Any album that sets out to contemplate our place in the universe had better have some gravitas. Portugal’s Afonso Arrepia Ferreira (a.k.a. Farwarmth) has plenty on this new release. At just 19, he’s produced an epic.
These 13 tracks are giant, growling monsters. Ferreira combines electronics, noise and high-volume distortion with beautifully performed piano, synthesizer, transverse flute, cello and bass.
Ferreira is joined on the album by Victoria Mailho (transverse flute), Bruna de Maia (cello), Guilherme Tavares (samples) and Filipe Baixinho (bass).
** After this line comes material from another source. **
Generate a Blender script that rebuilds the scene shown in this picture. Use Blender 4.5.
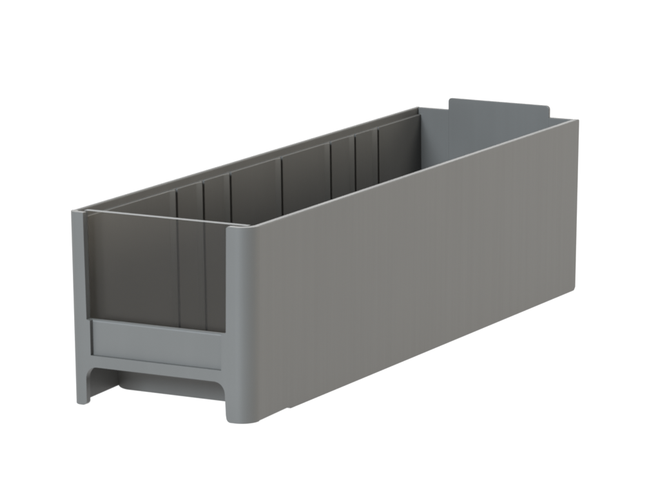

Pedro Menezes and Rui P. Andrade contributed additional compositional work and mixing.
Ferreira’s vision is as impressive as the execution. “Supercluster” opens the disc gently, with a pleasant synth line underneath a bit of noise sliding from side to side. It builds gradually, both in volume and complexity. By the five-minute mark it is already clear that we’re in for something special.
Highlights include the prog rockish “Just Like My Life, The Sun Too Will Cease,” the groaning “Fear of Water” that matches cello with distorted electronics and the angelic “Boundless Expansion.”
In some respects, the album points back to the ambitious electronic works of the 1970s and ‘80s. Ferreira plays on a similarly grand scale. What makes the album so intensely original though is his application of textured electronics and a kind of natural distortion that feels like it’s the result of his music overpowering the mixing board.
Any artist would deserve credit for aiming this high. The fact that Ferreira pulls it off to this extent, so early in his career, is astonishing.